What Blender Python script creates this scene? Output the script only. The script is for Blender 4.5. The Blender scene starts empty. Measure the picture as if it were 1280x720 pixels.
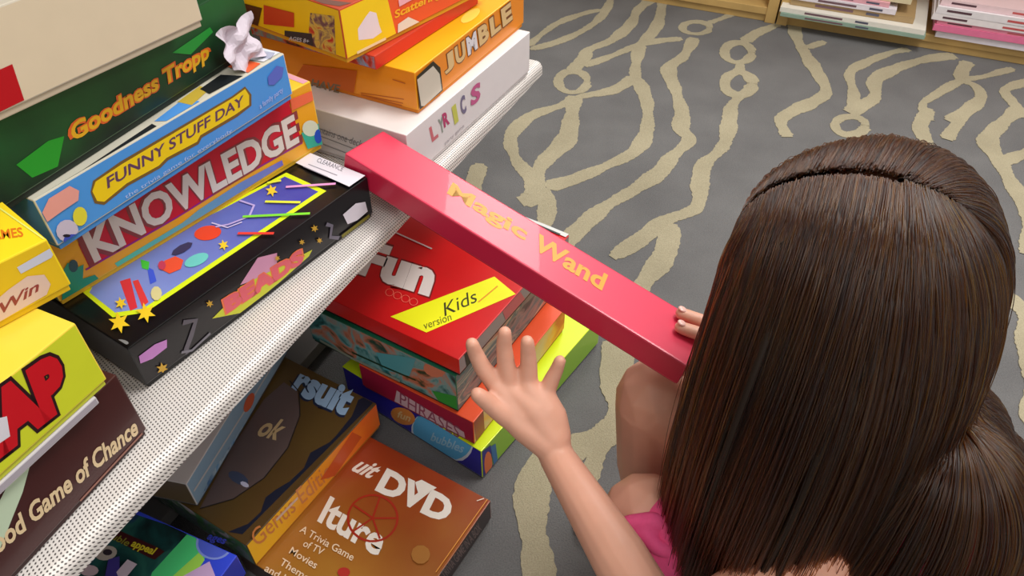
import bpy, bmesh, math, random
import numpy as np
from mathutils import Vector, Matrix
random.seed(7); rng = np.random.default_rng(7)
C = bpy.context.scene.collection

# ------------------------------------------------------------ camera, world, lights, exposure
F = 930.0; TH = math.radians(42.8); CH = 1.08
cam = bpy.data.cameras.new('camera'); cam.sensor_width = 36; cam.lens = 36*F/1280; cam.clip_start = .02
co = bpy.data.objects.new('camera', cam); C.objects.link(co)
co.location = (0, 0, CH); co.rotation_euler = (math.pi/2-TH, 0, 0)
bpy.context.scene.camera = co
W = bpy.data.worlds.new('world'); bpy.context.scene.world = W; W.use_nodes = True
W.node_tree.nodes['Background'].inputs[0].default_value = (1.0, .97, .93, 1)
W.node_tree.nodes['Background'].inputs[1].default_value = .5
vs = bpy.context.scene.view_settings
vs.view_transform = 'Standard'; vs.look = 'None'; vs.exposure = .08; vs.gamma = 1
def lamp(name, loc, size, power, col=(1, .97, .92), rot=(0, 0, 0)):
    l = bpy.data.lights.new(name, 'AREA'); l.shape = 'RECTANGLE'; l.size, l.size_y = size; l.energy = power; l.color = col
    o = bpy.data.objects.new(name, l); C.objects.link(o); o.location = loc; o.rotation_euler = rot
lamp('ceiling_panel_light', (.9, 1.1, 2.7), (.6, 1.2), 40)
lamp('ceiling_panel_light', (.9, 3.2, 2.7), (.6, 1.2), 40)
lamp('ceiling_panel_light', (.3, -.9, 2.7), (.6, 1.2), 20)
lamp('ceiling_panel_light', (2.6, .6, 2.7), (.6, 1.2), 24)

# ------------------------------------------------------------ helpers
def lin(c):
    return tuple((x/255/12.92 if x/255 <= .04045 else ((x/255+.055)/1.055)**2.4) for x in c)
cs, sn = math.cos(TH), math.sin(TH)
def sight(px, py):
    u = (px-640)/F; v = (py-360)/F
    return Vector((u, cs-v*sn, -sn-v*cs))
CAM = Vector((0, 0, CH))
def spot(px, py, depth): return CAM + sight(px, py)*depth
def onz(px, py, z):
    r = sight(px, py); return CAM + r*((z-CH)/r.z)
_m = {}
def mat(col, rough=.42, var=.05, scale=60, bump=0, metal=0, coat=0, sss=0, name=None):
    key = (tuple(col), rough, var, scale, bump, metal, coat, sss, name)
    if key in _m: return _m[key]
    m = bpy.data.materials.new(name or 'print_%d_%d_%d' % tuple(int(x) for x in col)); m.use_nodes = True
    nt = m.node_tree; b = nt.nodes['Principled BSDF']; c = lin(col)
    b.inputs['Roughness'].default_value = rough; b.inputs['Metallic'].default_value = metal
    b.inputs['Coat Weight'].default_value = coat
    if sss:
        b.inputs['Subsurface Weight'].default_value = sss; b.inputs['Subsurface Radius'].default_value = (.012, .005, .003)
        b.inputs['Subsurface Scale'].default_value = 1
    tc = nt.nodes.new('ShaderNodeTexCoord'); n = nt.nodes.new('ShaderNodeTexNoise')
    n.inputs['Scale'].default_value = scale; n.inputs['Detail'].default_value = 3
    nt.links.new(tc.outputs['Object'], n.inputs['Vector'])
    mx = nt.nodes.new('ShaderNodeMix'); mx.data_type = 'RGBA'
    mx.inputs[6].default_value = (*[x*(1-var) for x in c], 1); mx.inputs[7].default_value = (*[min(1, x*(1+var)) for x in c], 1)
    nt.links.new(n.outputs['Fac'], mx.inputs[0]); nt.links.new(mx.outputs[2], b.inputs['Base Color'])
    if bump:
        bp = nt.nodes.new('ShaderNodeBump'); bp.inputs['Strength'].default_value = bump; bp.inputs['Distance'].default_value = .002
        nt.links.new(n.outputs['Fac'], bp.inputs['Height']); nt.links.new(bp.outputs[0], b.inputs['Normal'])
    _m[key] = m
    return m
def grad(c0, c1, axis=0, a=0.0, b=1.0, rough=.4, blotch=0, scale=12):
    """printed two-colour blend along a local axis (metres a..b)"""
    key = ('g', tuple(c0), tuple(c1), axis, a, b, rough, blotch, scale)
    if key in _m: return _m[key]
    m = bpy.data.materials.new('printed_blend'); m.use_nodes = True; nt = m.node_tree; bs = nt.nodes['Principled BSDF']
    bs.inputs['Roughness'].default_value = rough
    tc = nt.nodes.new('ShaderNodeTexCoord'); sp = nt.nodes.new('ShaderNodeSeparateXYZ'); nt.links.new(tc.outputs['Object'], sp.inputs[0])
    mr = nt.nodes.new('ShaderNodeMapRange'); mr.inputs[1].default_value = a; mr.inputs[2].default_value = b
    nt.links.new(sp.outputs[axis], mr.inputs[0])
    n = nt.nodes.new('ShaderNodeTexNoise'); n.inputs['Scale'].default_value = scale; n.inputs['Detail'].default_value = 4
    nt.links.new(tc.outputs['Object'], n.inputs['Vector'])
    ma = nt.nodes.new('ShaderNodeMath'); ma.operation = 'MULTIPLY_ADD'; ma.inputs[1].default_value = blotch; ma.use_clamp = True
    sub = nt.nodes.new('ShaderNodeMath'); sub.operation = 'SUBTRACT'; sub.inputs[1].default_value = .5
    nt.links.new(n.outputs['Fac'], sub.inputs[0]); nt.links.new(sub.outputs[0], ma.inputs[0]); nt.links.new(mr.outputs[0], ma.inputs[2])
    mx = nt.nodes.new('ShaderNodeMix'); mx.data_type = 'RGBA'; mx.inputs[6].default_value = (*lin(c0), 1); mx.inputs[7].default_value = (*lin(c1), 1)
    nt.links.new(ma.outputs[0], mx.inputs[0]); nt.links.new(mx.outputs[2], bs.inputs['Base Color'])
    _m[key] = m; return m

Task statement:
Copy all the lines above that hold the string "scene".

Exercise answer:
What Blender Python script creates this scene? Output the script only. The script is for Blender 4.5. The Blender scene starts empty. Measure the picture as if it were 1280x720 pixels.
C = bpy.context.scene.collection
bpy.context.scene.camera = co
W = bpy.data.worlds.new('world'); bpy.context.scene.world = W; W.use_nodes = True
vs = bpy.context.scene.view_settings